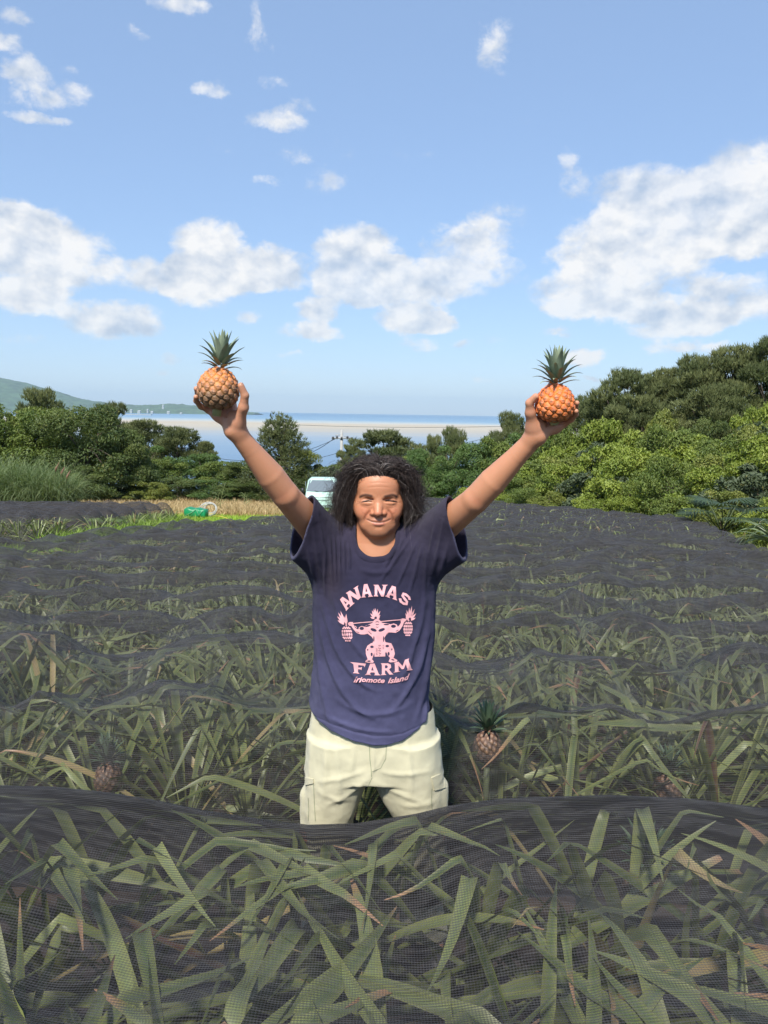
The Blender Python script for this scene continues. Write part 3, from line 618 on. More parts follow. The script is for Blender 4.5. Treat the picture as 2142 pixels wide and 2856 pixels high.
TR = [
 ('pine', 120, 1100, 190, 52, 'dark pine whose ragged top shows above the big tree at far left'),
 ('pine', 305, 1132, 170, 52, 'dark pine behind the big left tree, nearest the headland houses'),
 ('pine', 400, 1176, 230, 48, 'spreading pine behind the grey post, left of the bay'),
 ('pine', 500, 1196, 190, 46, 'spreading pine in front of the bay, below the raised right hand'),
 ('pine', 575, 1238, 90, 46, 'small low pine top against the water beneath the raised right hand'),
 ('broad', 40, 1108, 350, 38, 'big bushy green tree at the left edge, behind the tall grass'),
 ('broad', -110, 1120, 300, 37, 'green tree cut off by the left edge of the picture'),
 ('broad', 150, 1122, 300, 38.5, 'rounded green tree between the left edge one and the darkest one'),
 ('dark', 235, 1118, 300, 37, 'large dark rounded tree, darkest of the left group'),
 ('dark', 330, 1190, 190, 38.5, 'dark tree shoulder sloping down towards the bay at left'),
 ('dark', 210, 1290, 240, 36, 'shaded dark tree low beside the tall grass clump'),
 ('feather', 405, 1236, 170, 43, 'light green feathery tree below the spreading pines'),
 ('midbush', 470, 1278, 180, 41, 'round mid green tree right of the feathery light one'),
 ('feather', 565, 1262, 190, 42, 'feathery green tree under the right forearm'),
 ('midbush', 625, 1280, 180, 41, 'low dense tree behind the raised right forearm'),
 ('dark', 690, 1278, 170, 40, 'dark bushy tree between the right forearm and the upright pine'),
 ('dark', 500, 1330, 190, 38.5, 'dark shrubby tree behind the green tarpaulin'),
 ('feather', 590, 1335, 170, 38.5, 'drooping green shrubby tree behind the hose coil'),
 ('dark', 690, 1340, 190, 38.5, 'dark undergrowth tree just left of the right elbow'),
 ('yellow', 385, 1335, 180, 37.5, 'yellow green bush at the foot of the dark trees'),
 ('grey', 320, 1372, 150, 37, 'low grey green bush at the edge of the dry strip'),
 ('yellow', 440, 1385, 90, 37, 'small pale bush beside the dry strip, below the dark trees'),
 ('upright', 785, 1186, 190, 39, 'tall dark upright pine with spiky top, behind the truck'),
 ('yellow', 850, 1248, 120, 38.5, 'yellow green leafy tree leaning on the upright pine'),
 ('grey', 905, 1288, 130, 38.5, 'grey green bush above the roof of the truck'),
 ('dark', 830, 1330, 130, 38, 'dark bush directly behind the left side of the truck'),
 ('midbush', 965, 1288, 140, 41, 'green bush under the utility pole, left of the hair'),
 ('dark', 1040, 1290, 170, 41, 'dark bush behind the head of the man'),
 ('midbush', 1150, 1262, 160, 40, 'green bush behind the hair, right of the face'),
 ('pine', 1075, 1206, 270, 52, 'umbrella shaped pine above the head of the man'),
 ('pine', 985, 1245, 120, 52, 'small pine beside the utility pole'),
 ('pine', 1265, 1200, 130, 62, 'thin open pine against the water, right of the head'),
 ('pine', 1205, 1228, 100, 60, 'low pine between the head and the thin open pine'),
 ('pine', 1425, 1158, 130, 52, 'dark layered pine just left of the raised left hand'),
 ('pine', 1500, 1178, 120, 52, 'dark pine directly behind the raised left wrist'),
 ('pine', 1640, 1112, 170, 46, 'distant dark pine just right of the orange pineapple'),
 ('pine', 1560, 1135, 130, 46, 'distant dark pine hidden behind the orange pineapple'),
 ('pine', 1745, 1040, 250, 40, 'tall dark pine leading the ridge, leftmost with an outstretched branch'),
 ('pine', 1850, 1036, 240, 41, 'tall dark pine on the ridge, second from its left end'),
 ('pine', 1950, 1000, 250, 39, 'tall dark pine in the middle of the right ridge'),
 ('pine', 2060, 982, 260, 38, 'very tall dark pine on the ridge near the right edge'),
 ('pine', 2165, 948, 270, 37, 'tallest dark pine, cut off by the right edge'),
 ('pine', 1800, 1110, 240, 37, 'lower dark pine in the shade under the ridge pines'),
 ('pine', 2000, 1080, 260, 35, 'lower shaded pine under the tall ridge pines at right'),
 ('yellow', 1870, 1125, 170, 34, 'pale olive bushy tree growing below the ridge pines'),
 ('dark', 1990, 1150, 160, 33.5, 'dark shaded bush under the ridge pines, right of the olive tree'),
 ('bush', 2130, 1118, 190, 30, 'bright green bush reaching out at the right edge below the pines'),
]
for t in TR:
    kind, px, pt, w, Y_, lab = t; isb = 'bush' in lab and 'tree' not in lab
    plant_px(kind, px, pt, w, Y_, lab, 'bush' if isb else 'tree')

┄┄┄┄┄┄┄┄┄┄

** Set exercise **
Take the listing above and restate it word for word, without its pictures.

** Result of the exercise **
The Blender Python script for this scene continues. Write part 3, from line 618 on. More parts follow. The script is for Blender 4.5. Treat the picture as 2142 pixels wide and 2856 pixels high.
TR = [
 ('pine', 120, 1100, 190, 52, 'dark pine whose ragged top shows above the big tree at far left'),
 ('pine', 305, 1132, 170, 52, 'dark pine behind the big left tree, nearest the headland houses'),
 ('pine', 400, 1176, 230, 48, 'spreading pine behind the grey post, left of the bay'),
 ('pine', 500, 1196, 190, 46, 'spreading pine in front of the bay, below the raised right hand'),
 ('pine', 575, 1238, 90, 46, 'small low pine top against the water beneath the raised right hand'),
 ('broad', 40, 1108, 350, 38, 'big bushy green tree at the left edge, behind the tall grass'),
 ('broad', -110, 1120, 300, 37, 'green tree cut off by the left edge of the picture'),
 ('broad', 150, 1122, 300, 38.5, 'rounded green tree between the left edge one and the darkest one'),
 ('dark', 235, 1118, 300, 37, 'large dark rounded tree, darkest of the left group'),
 ('dark', 330, 1190, 190, 38.5, 'dark tree shoulder sloping down towards the bay at left'),
 ('dark', 210, 1290, 240, 36, 'shaded dark tree low beside the tall grass clump'),
 ('feather', 405, 1236, 170, 43, 'light green feathery tree below the spreading pines'),
 ('midbush', 470, 1278, 180, 41, 'round mid green tree right of the feathery light one'),
 ('feather', 565, 1262, 190, 42, 'feathery green tree under the right forearm'),
 ('midbush', 625, 1280, 180, 41, 'low dense tree behind the raised right forearm'),
 ('dark', 690, 1278, 170, 40, 'dark bushy tree between the right forearm and the upright pine'),
 ('dark', 500, 1330, 190, 38.5, 'dark shrubby tree behind the green tarpaulin'),
 ('feather', 590, 1335, 170, 38.5, 'drooping green shrubby tree behind the hose coil'),
 ('dark', 690, 1340, 190, 38.5, 'dark undergrowth tree just left of the right elbow'),
 ('yellow', 385, 1335, 180, 37.5, 'yellow green bush at the foot of the dark trees'),
 ('grey', 320, 1372, 150, 37, 'low grey green bush at the edge of the dry strip'),
 ('yellow', 440, 1385, 90, 37, 'small pale bush beside the dry strip, below the dark trees'),
 ('upright', 785, 1186, 190, 39, 'tall dark upright pine with spiky top, behind the truck'),
 ('yellow', 850, 1248, 120, 38.5, 'yellow green leafy tree leaning on the upright pine'),
 ('grey', 905, 1288, 130, 38.5, 'grey green bush above the roof of the truck'),
 ('dark', 830, 1330, 130, 38, 'dark bush directly behind the left side of the truck'),
 ('midbush', 965, 1288, 140, 41, 'green bush under the utility pole, left of the hair'),
 ('dark', 1040, 1290, 170, 41, 'dark bush behind the head of the man'),
 ('midbush', 1150, 1262, 160, 40, 'green bush behind the hair, right of the face'),
 ('pine', 1075, 1206, 270, 52, 'umbrella shaped pine above the head of the man'),
 ('pine', 985, 1245, 120, 52, 'small pine beside the utility pole'),
 ('pine', 1265, 1200, 130, 62, 'thin open pine against the water, right of the head'),
 ('pine', 1205, 1228, 100, 60, 'low pine between the head and the thin open pine'),
 ('pine', 1425, 1158, 130, 52, 'dark layered pine just left of the raised left hand'),
 ('pine', 1500, 1178, 120, 52, 'dark pine directly behind the raised left wrist'),
 ('pine', 1640, 1112, 170, 46, 'distant dark pine just right of the orange pineapple'),
 ('pine', 1560, 1135, 130, 46, 'distant dark pine hidden behind the orange pineapple'),
 ('pine', 1745, 1040, 250, 40, 'tall dark pine leading the ridge, leftmost with an outstretched branch'),
 ('pine', 1850, 1036, 240, 41, 'tall dark pine on the ridge, second from its left end'),
 ('pine', 1950, 1000, 250, 39, 'tall dark pine in the middle of the right ridge'),
 ('pine', 2060, 982, 260, 38, 'very tall dark pine on the ridge near the right edge'),
 ('pine', 2165, 948, 270, 37, 'tallest dark pine, cut off by the right edge'),
 ('pine', 1800, 1110, 240, 37, 'lower dark pine in the shade under the ridge pines'),
 ('pine', 2000, 1080, 260, 35, 'lower shaded pine under the tall ridge pines at right'),
 ('yellow', 1870, 1125, 170, 34, 'pale olive bushy tree growing below the ridge pines'),
 ('dark', 1990, 1150, 160, 33.5, 'dark shaded bush under the ridge pines, right of the olive tree'),
 ('bush', 2130, 1118, 190, 30, 'bright green bush reaching out at the right edge below the pines'),
]
for t in TR:
    kind, px, pt, w, Y_, lab = t; isb = 'bush' in lab and 'tree' not in lab
    plant_px(kind, px, pt, w, Y_, lab, 'bush' if isb else 'tree')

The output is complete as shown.